Teaching is a complex pursuit with teachers constantly facing competing demands, increasingly diverse student groups, high accountability and new requirements and evidence to be adopted regularly. 

Therefore, success in teaching depends upon some important attributes and capabilities. Teachers are not only required to have relevant discipline knowledge and teaching know-how, but are also expected to develop the capabilities that will make their teaching career a sustainable and fulfilling one for years to come. This is a big ask of teachers, who may not have time beyond their busy day to day schedule to explore ways to make their own experience a lasting and rewarding one. 

As such, it is important that ongoing professional learning programs also address this aspect of teaching to instill these values in all of our teachers.

One way for educators to go about this is the 5Rs framework, developed by Macquarie University, which, when consciously adopted and continuously developed, leads to high-quality outcomes for teachers and students.

Professor Mary Ryan ... helping teachers to develop essential capabilities.


The five Rs to support teachers


Resilience practiced inside and outside of the classroom

Teachers need to be aware of, and maintain, their holistic health and sense of coherence. This will allow them to manage uncertain and complex issues and unexpected events when they arise in their career. We know teaching is challenging and demanding, however, it has been observed that teachers who thrive are able to draw on their personal resources and the social and structural supports around them. Those in the education sector understand that we are losing some of our best teachers early in their career, with research telling us that 30 per cent to 50 per cent of teachers leave the profession in the first five years. By facilitating the development of resilience in teachers, educators will aid in mitigating this attrition rate.

Reflexive in their teaching practice

Teaching is about understanding multiple and changing ecologies of learning: individual students’ needs, the affordances of classroom spaces, student and teacher relationships, curriculum, research evidence, school culture, parental expectations, community demographics and needs, expectations of the profession, and government policy. Teachers must recognise and mediate these elements in their career, along with their own motivations and priorities, to make effective and impactful decisions that ensure quality student outcomes every day.

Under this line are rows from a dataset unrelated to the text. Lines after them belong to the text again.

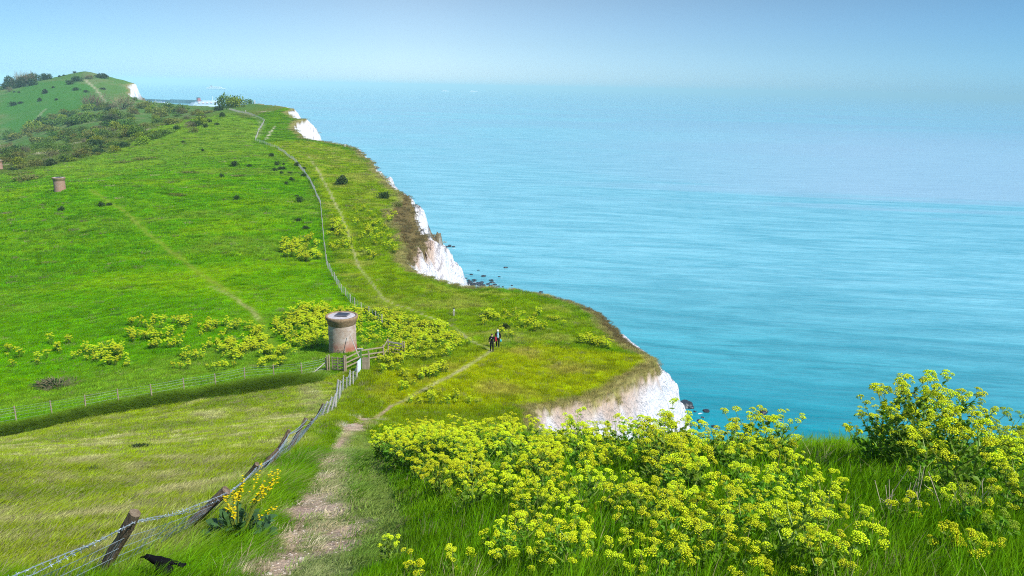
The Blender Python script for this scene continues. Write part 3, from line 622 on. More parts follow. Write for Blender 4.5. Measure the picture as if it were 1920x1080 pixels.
def near_plants():
    G = 'yellow-green flowering plants on the slope right of the path'
    def lot(px, n, kind, label, mind, s=(.85, 1.15)):
        P = in_poly(px, n, mind, 27)
        if len(P) == 0: print('EMPTY LOT', label); return
        Z, S_, T_, R_, A_ = height(P[:, 0], P[:, 1], True)
        for p, z, sd in zip(P, Z, S_):
            if sd > .25: put_plant(random.choice(kind), p[0], p[1], label, G, U(*s), z)
    lot([(705,862),(745,850),(860,845),(960,850),(960,880),(850,890),(750,892)], 60, ['mid'], 'yellow flowering plant in the packed far end of the flower mass beside the path', .28, (.95, 1.2))
    lot([(950,852),(1080,866),(1200,876),(1300,882),(1300,925),(1130,925),(960,900)], 46, ['mid', 'mid', 'low'], 'yellow flowering plant in the packed flower mass in front of the chalk cliff', .22, (.85, 1.15))
    lot([(790,900),(960,900),(1140,920),(1150,985),(1000,990),(870,955)], 27, ['mid', 'low'], 'yellow flowering plant in the middle of the slope below the packed flower mass', .2, (.75, 1.0))
    lot([(1290,885),(1420,885),(1540,895),(1500,955),(1350,985),(1180,985)], 17, ['mid', 'low', 'mid'], 'yellow flowering plant in the long grass between chalk cliff and large flowering clump', .2, (.75, 1.05))
    lot([(800,1060),(1150,1080),(1560,1060),(1580,1150),(1200,1160),(860,1110)], 24, ['low', 'mid'], 'scattered small yellow flowering plant low in the near long grass', .2, (.5, .72))
    lot([(1600,1010),(1919,960),(1919,1110),(1620,1090)], 12, ['low', 'mid', 'green'], 'yellow flowering plant among dry stalks in the near right corner', .2, (.6, .8))
    lot([(1850,880),(1919,860),(1919,920),(1830,930)], 7, ['green', 'low'], 'green-headed flowering plant at the right edge by the brown reeds', .15)
    lot([(760,885),(900,900),(900,985),(800,955)], 14, ['mid', 'low'], 'yellow flowering plant on the lower left side of the mass near the path', .25, (.75, 1.0))
    lot([(900,950),(1100,985),(1320,985),(1540,950),(1560,1060),(1300,1090),(1000,1060)], 44, ['mid', 'low'], 'yellow flowering plant in open grass below the packed flower mass', .22, (.5, .8))
    def one(px, py, kind, label, s=1.0):
        h = seen(px, py, 27)
        if h is not None: put_plant(kind, h[0], h[1], label, None, s, h[2])
    for i, (px, py, s) in enumerate([(1640,905,1.0),(1690,912,1.12),(1735,905,1.1),(1665,890,1.1),(1715,888,1.18),(1760,900,1.0),(1620,892,.85),(1790,915,.9)]):
        h = hit(px, py); put_plant('tall', h[0], h[1], 'tall bushy yellow-flowered plant in the large clump standing against the sea', 'tall plants of the large clump', s*.93, h[2])
    for px, py, s in [(1760,965,.9),(1810,955,1.0),(1850,948,.85),(1725,950,.8),(1880,960,.8)]:
        h = hit(px, py); put_plant('mid', h[0], h[1], 'yellow flowering plant in front of the large clump at lower right', 'plants in front of the large clump', s*1.1, h[2])
    one(1830, 880, 'slim', 'slender tall flowering plant standing out against the sea right of the large clump', .95)
    one(1875, 878, 'slim', 'slender branched plant against the sea near the right edge, shorter than its neighbour', .85)
    one(1240, 868, 'green', 'leafy plant without open flowers standing in front of the white chalk face', 1.2)
    one(1130, 860, 'green', 'thin green plant at the left foot of the white chalk face', .95)
    for px, py, s in [(1380,885,1.1),(1420,878,1.2),(1450,892,1.0),(1350,892,1.0)]:
        h = hit(px, py); put_plant('mid', h[0], h[1], 'yellow flowering plant in the dense group against the sea right of the chalk', 'plants in the dense group against the sea', s, h[2])
    one(730, 1060, 'low', 'small lone yellow flowering plant at the right verge of the path', .62)
    one(770, 1112, 'low', 'lone yellow flowering plant nearest the camera beside the path', .62)
    one(1078, 1075, 'low', 'small upright yellow flowering plant alone in the near long grass', .7)
    one(1250, 1120, 'low', 'short yellow flowering plant in the near grass at bottom centre', .75)
    one(1560, 1120, 'low', 'low yellow flowering plant in the near grass below the large clump', .8)
    one(1612, 1100, 'low', 'low yellow plant close beside another in the grass below the large clump', .75)
    one(1420, 1130, 'low', 'short flowering plant at the bottom edge, right of centre', .6)
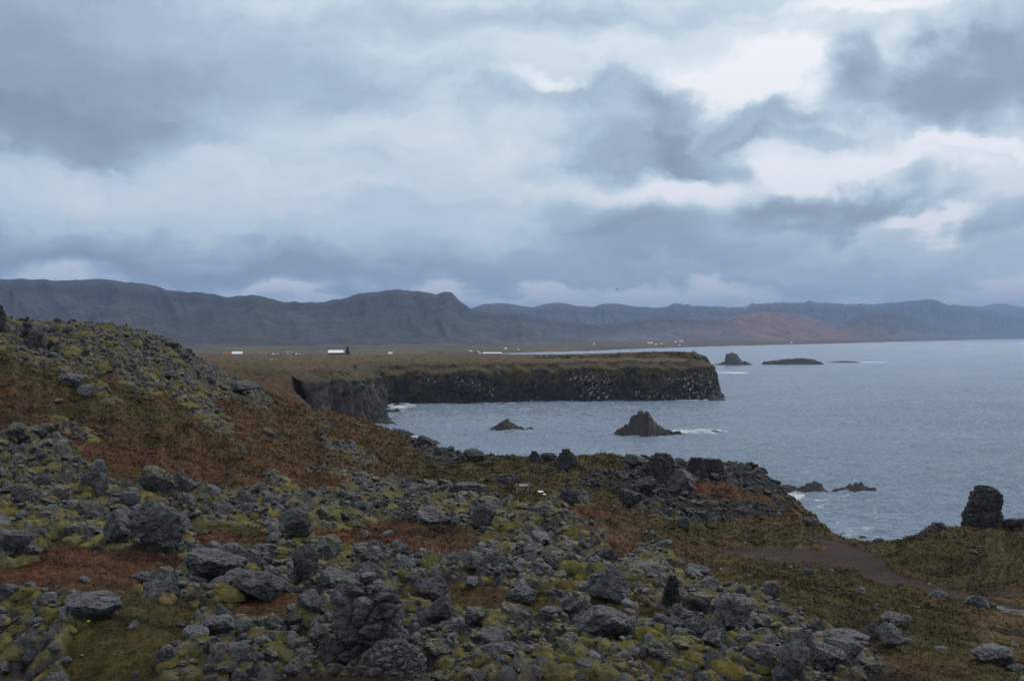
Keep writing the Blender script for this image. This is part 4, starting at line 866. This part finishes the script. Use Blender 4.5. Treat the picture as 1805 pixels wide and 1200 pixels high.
def thing(name, px, D, z, label, cat, group=None, rz=0):
    o = bpy.data.objects.new(name, None); COL.objects.link(o); o.empty_display_size = .5
    o.location = (W(px, D), D, z); o.rotation_euler = (0, 0, rz); o['label'] = label; o['category'] = cat
    if group: o['group'] = group
    return o
def gzat(px, D): return float(zat(np.array([W(px, D)]), np.array([float(D)]))[0])
def house(px, D, z, L, B, H, RH, wall, roof, label, rz=0, cat='house', name='house', win=True, group=None):
    t = thing(name, px, D, z, label, cat, group, rz)
    MB().poly([(-B / 2, -1), (B / 2, -1), (B / 2, H), (0, H + RH), (-B / 2, H)], -L / 2, L / 2).build('wall', wall, t).rotation_euler = (0, 0, R(90))
    m = MB(); e = .35; th = .15
    for sgn in (-1, 1):
        m.poly([(0, H + RH + .02), (sgn * (B / 2 + e), H - e * RH / (B / 2) + .02), (sgn * (B / 2 + e), H - e * RH / (B / 2) + th), (0, H + RH + th + .05)], -L / 2 - e, L / 2 + e)
    m.build('roof', roof, t).rotation_euler = (0, 0, R(90))
    if win:
        for k in range(max(1, int(L / 3.2))):
            w = MB().box((-L / 2 + (k + .5) * L / max(1, int(L / 3.2)), -B / 2 - .02, H * .55), (1.0, .08, 1.0)).build('window', M_glass, t)
    return t
def plz(px, py, D): return EYE - (py - CY) / F * D
HG = 'buildings on the plateau'
house(418, 700, plz(418,628,700), 6.6, 6, 1.2, 2.1, M_white, M_roofw, 'white gabled building left of the parked cars', .25, group=HG)
house(402, 720, plz(402,627,720), 4, 4, 1.0, 1.0, M_red, M_red, 'small red hut beside the white gabled building', 0, 'hut', 'hut', False, HG)
house(592, 640, plz(592,625.5,640), 9., 8, 1.5, 1.5, M_dark, M_roofw, 'dark walled house with pale roof left of the stone monument', .15, group=HG)
house(604, 648, plz(604,627,648), 4.5, 4.5, 2.0, 1.4, M_greyw, M_greyw, 'small grey annex between the pale roofed house and the monument', 1.2, 'house', 'house', True, HG)
house(688, 710, plz(688,625,710), 2.2, 2.2, .9, .8, M_white, M_white, 'tiny white hut alone on the plateau skyline', 0, 'hut', 'hut', False, HG)
house(842, 690, plz(842,626,690), 4.2, 3.6, 1.2, 1.7, M_greyw, M_greyw, 'grey steep gabled house left of the long white building', 1.2, group=HG)
house(868, 700, plz(868,625,700), 12.5, 5, .9, .6, M_dark, M_white, 'long low building with a white roof and dark wall', 0, 'building', 'building', True, HG)
house(757, 720, plz(757,627,720), 2.6, 2.6, .8, .7, M_dark, M_dark, 'low dark hut, left one of two on the plateau skyline', 0, 'hut', 'hut', False, HG)
house(776, 720, plz(776,627,720), 3.4, 3, .8, 1.0, M_dark, M_dark, 'low dark hut, right one of two on the plateau skyline', 0, 'hut', 'hut', False, HG)
def plain_z(px, D): return 5 + 6 * max(0, (D - interp(px, BEACH)) / max(1, (interp(px, BASE) * 1.08 - interp(px, BEACH))))
for px, py, wpx, lab in ((830,620,5,'white farmhouse beyond the grey gabled house'),(891,615.5,6,'white farm building above the long white roofed building'),(914,617,4,'small white farmhouse right of the farm above the long building'),
   (1047,608,4,'lone white farmhouse at the mountain foot above the plateau'),(1146,605.5,12,'long pale farm building, left end of the farm cluster'),(1156,608,4,'small white farmhouse below the long pale farm building'),
   (1166,606.5,4,'small white farmhouse in the middle of the farm cluster'),(1191,603.5,5,'white farmhouse left of the long one at the right of the cluster'),(1201,602.5,9,'long white farm building at the right of the cluster'),(1198,609.5,3,'tiny white farmhouse near the beach'),(1395,605,4,'tiny white house on the far shore under the pink slope'),(1800,595.8,0,'')):
    if not wpx: continue
    Db_, Dm_ = interp(px, BEACH), interp(px, BASE) * 1.08
    # find where the plain is seen at this height
    best = min(np.linspace(.03, 1, 200), key=lambda t: abs(CY + (EYE - (-2 + 3.6 + 5 * t + 3 * t ** 3)) / (Db_ * .985 + (Dm_ - Db_ * .985) * t ** 1) * F - py))
    Dh = Db_ * .985 + (Dm_ - Db_ * .985) * best; Lh = wpx * .8 / F * Dh
    house(px, Dh, 1.6 + 5 * best + 3 * best ** 3, Lh, Lh * .6 if wpx < 8 else Lh * .3, 2.6 * Dh / 3500, 2.4 * Dh / 3500, M_white, M_white if wpx != 12 else M_roofw, lab, .2, win=False, group='white farms on the far plain')
# stone monument: a tapering stack of rough boulders
t = thing('stone_monument', 612.5, 640, plz(612.5, 626, 640), 'dark tapering stone monument standing right of the pale roofed house', 'monument')
Vs, Fs, off = [], [], 0
for k in range(34):
    h = k / 33; v, f = ICO[2]; rr = np.random.default_rng(900 + k); a = k * 2.4; wd = 1.55 * (1 - h) ** .85
    s, ff = rock_shape(2, 900 + k, .2, 9); P = s * (.85 - .45 * h) * C([1, 1, .7]) + C([math.cos(a) * wd * .75, math.sin(a) * wd * .75, h * 5.4 + .3]); Vs.append(P); Fs.append(ff + off); off += len(P)
mesh_obj('stacked_stones', np.concatenate(Vs), np.concatenate(Fs), M_stone, t, False)
# dark scrub banks beside the houses
M_hedge = plain_mat('dark scrub', (.035, .032, .020), 1., .4, .8)
for px, w, lab in ((555, 48, 'low dark scrub bank between the parked cars and the pale roofed house'), (636, 32, 'low brown scrub bank right of the stone monument')):
    D = 660; zb = plz(px, 628, D); Vs, Fs, off = [], [], 0; rr = np.random.default_rng(int(px)); L = w / F * D
    for k in range(900):
        u = rr.uniform(-1, 1); h = 1.5 * (1 - abs(u) ** 3) * (.6 + .4 * rr.random()); p = C([u * L / 2, rr.normal(0, .7), rr.uniform(0, 1) * h]); s = .22
        tri = p + rr.normal(0, s, (3, 3)); Vs.append(tri); Fs.append(C([[0, 1, 2]]) + off); off += 3
    o = mesh_obj('scrub', np.concatenate(Vs), np.concatenate(Fs), M_hedge, None); o.location = (W(px, D), D, zb); o['label'] = lab; o['category'] = 'scrub'
# parked cars
def car(px, D, z, paint, label, rz, van=False):
    t = thing('parked_car', px, D, z, label, 'car', 'cars parked on the plateau', rz)
    if van: body = [(-2.6,.35),(2.5,.35),(2.6,.9),(2.2,1.15),(1.7,2.2),(-2.5,2.3),(-2.6,1.2)]; gl = [(-2.2,1.25),(1.85,1.25),(1.55,1.95),(-2.2,1.95)]
    else: body = [(-2.1,.35),(2.1,.35),(2.15,.8),(1.2,.95),(.55,1.45),(-1.2,1.5),(-1.95,1.0),(-2.15,.9)]; gl = [(-1.6,1.0),(1.0,1.0),(.45,1.38),(-1.1,1.42)]
    MB().poly(body, -.9, .9).build('body', M_body[paint], t)
    m = MB().poly(gl, -.93, -.9).poly(gl, .9, .93); m.build('window', M_glass, t)
    for sx in (-1.35, 1.35):
        for sy_ in (-.85, .85): MB().cyl((sx, sy_, .33), .33, .22).build('wheel', M_tyre, t)
CZ = lambda px, D=730: plz(px, 626.2, D)
for px, pnt, rz, van, lab in ((391,'silver',0,0,'silver car far left, beyond the red hut'),(459,'white',.1,0,'white car nearest the white gabled building'),(472,'silver',.5,0,'silver car second from the white gabled building'),
   (484,'white',.9,0,'white car at the left of the middle pair'),(494,'blue',.9,0,'blue grey car at the right of the middle pair'),(512,'white',.2,1,'white van standing highest in the row of cars'),(519,'dark',.2,0,'dark car tucked behind the white van'),(525,'white',1.,0,'white car just right of the van'),(531,'silver',.9,0,'silver car at the right end of the row')):
    car(px, 730, CZ(px), pnt, lab, rz, van)
# timber frame and small sign on the grass flat
D = 300; zb = plz(437, 645, D); t = thing('timber_frame', 437, D, zb, 'pale open timber frame with two posts and crossbars on the grass flat', 'frame')
for sx in (-.75, .75): MB().box((sx, 0, .9), (.1, .1, 2.0)).build('post', M_wood, t)
for zz in (.35, 1.0, 1.78): MB().box((0, -.08, zz), (1.7, .06, .09)).build('crossbar', M_wood, t)
D = 440; t = thing('small_sign', 478, D, plz(478, 637, D), 'small white sign low in the grass below the parked cars', 'sign')
MB().box((0, 0, .9), (1.3, .06, .5)).build('board', M_white, t); MB().box((0, .08, .45), (.1, .1, 1.1)).build('post', M_wood, t)
# information sign among the lava
def at(px, py): D, a, b = locate(px, py); return D, gz[a, b]
D, zb = at(924, 868); u = D / F
t = thing('information_sign', 921, D, zb, 'weathered information sign with white panel between two grey posts', 'sign')
for sx in (-10, 10): MB().box((sx * u, 0, 7.5 * u), (1.9 * u, 1.9 * u, 17 * u)).build('post', M_wood, t)
MB().box((0, 0, 14.2 * u), (29 * u, .8 * u, 1.6 * u)).build('rail', M_wood, t)
MB().box((1 * u, -1.0 * u, 13.3 * u), (15 * u, .5 * u, 3.4 * u)).build('panel', M_white, t)
MB().box((-4 * u, -.9 * u, 6 * u), (9 * u, .5 * u, 1.8 * u)).build('lower_board', M_wood, t)
for px, py, w, lab in ((953, 868, 9, 'low white board lying tilted right of the information sign, rear one'), (960, 873, 6, 'low white board lying tilted right of the information sign, front one')):
    D, zb = at(px, py); u = D / F
    t = thing('low_board', px, D, zb, lab, 'board', 'low boards by the sign', .3)
    o = MB().box((0, 0, 1.8 * u), (w * u, 6 * u, .5 * u)).build('panel', M_roofw, t); o.rotation_euler = (R(14), 0, 0)
    for sx in (-.3, .3): MB().box((sx * w * u, 0, .5 * u), (.8 * u, .8 * u, 2.4 * u)).build('leg', M_wood, t)
# plain shafts standing in for small upright figures on the plateau, bird, flower
for px, py, D, h, mt, lab in ((1113,621,556,2.0,M_wood,'pale upright figure, left of two on the far headland skyline'),(1118,621,556,1.8,M_wood,'pale upright figure, right of two on the far headland skyline'),(1062,624,545,1.3,M_dark,'dark upright figure on the far headland left of the pale ones'),(1091,623,550,1.2,M_dark,'dark upright figure just left of the pale ones'),(1056,624,545,1.,M_dark,'shorter dark upright figure, leftmost on the far headland')):
    z = gzat(px, D); t = thing('upright_figure', px, D, z, lab, 'post', 'upright figures on the headland')
    MB().box((0, 0, h / 2 - .1), (.2, .2, h)).build('shaft', mt, t); MB().box((0, 0, h - .05), (.26, .26, .16), 0, (.3, .3)).build('cap', mt, t)
bd = MB(); bd.v = [(-.3,0,0),(0,-.07,.03),(.28,0,.02),(0,.07,.03),(0,0,.10),(0,0,-.06),(-.55,0,.02)]; bd.f = [(0,1,4),(1,2,4),(2,3,4),(3,0,4),(0,5,1),(1,5,2),(2,5,3),(3,5,0),(0,6,4)]
b = bd.build('bird', M_dark); b.location = (W(1087, 180), 180, plz(0, 511, 180)); b.rotation_euler = (0, 0, .4)
b.scale = (.7, .7, .7); b['label'] = 'small dark seabird gliding above the mountains right of centre'; b['category'] = 'bird'
for sgn in (-1, 1):
    w = MB(); w.v = [(-.1,0,.05),(.14,0,.05),(.16,sgn*.4,.20),(-.02,sgn*.42,.20),(-.02,sgn*.85,.10)]; w.f = [(0,1,2,3),(3,2,4)]; w.build('wing', M_dark, b)
M_yel = plain_mat('yellow petals', (.75, .55, .02), .7, .1)
D, zb = at(155, 1114); t = thing('yellow_flower', 155, D, zb, 'single yellow flower in the dark grass at lower left', 'flower')
MB().cyl((0, 0, .07), .004, .2, 'z', 6).build('stem', M_plant if False else plain_mat('stem green', (.05, .08, .02)), t)
m = MB()
for k in range(6): a = k * 1.047; m.box((.013 * math.cos(a), .013 * math.sin(a), .17), (.024, .012, .006), a)
m.build('petals', M_yel, t)

# ------------------------------------------------------------------ haze
hz = MB(); hz.box((0, 13000, 497), (60000, 34000, 1006)); m = bpy.data.materials.new('sea haze'); m.use_nodes = True; t = NT(m.node_tree); t.n.clear()
pv = t.new('ShaderNodeVolumePrincipled'); pv.inputs['Color'].default_value = (.41, .60, .96, 1); pv.inputs['Density'].default_value = 7.4e-5; pv.inputs['Anisotropy'].default_value = 0
oo = t.new('ShaderNodeOutputMaterial'); t.l.new(pv.outputs[0], oo.inputs['Volume'])
o = hz.build('haze', m); o['kind'] = 'stuff'; o['label'] = 'thin bluish haze over the bay and mountains'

Responsive to students, colleagues, parents and professional communities

Teaching is a relational profession: great teachers make deep connections with students, parents and communities. Most of us remember a great teacher we had at school: not because of the content they taught, but because they were inspiring; because of the connection they made with us, their interest in us as an individual, their care for our wellbeing and success.

Ready to learn

When teachers graduate from university they are not at the end of their learning journey, but at the beginning. The ongoing pursuit of learning is a mark of a quality teaching profession. There are always new challenges to deal with and new ideas to try. However, in practice, learning needs are not a one size fits all affair. Teachers need to identify their own learning needs for their context and they can pursue that learning to achieve great outcomes for all students.

Research engaged throughout their career

Effective teachers base their practice on evidence. This evidence can come from their own research in the classroom and from the latest academic research in specialised areas of learning, teaching, motivation, cognition, curriculum, technologies and spaces to name a few.

Understanding data is important so that it can be analysed and woven back into practice. Data can be big or small and both types are important. Big data includes large scale standardised testing which is great for identifying trends that are happening in the teaching sector. Small data includes classroom assessment, which helps to give us details about how and why students are succeeding or failing in specific areas.

Using the 5Rs framework as a conscious guide can help teachers to stay focused on what is important. It can enable teachers to be sustained in their career and have the most positive impact that they can on students. We don’t want our best teachers to burn out or leave the profession. We want them to thrive and achieve excellence so they can inspire our great minds of the future.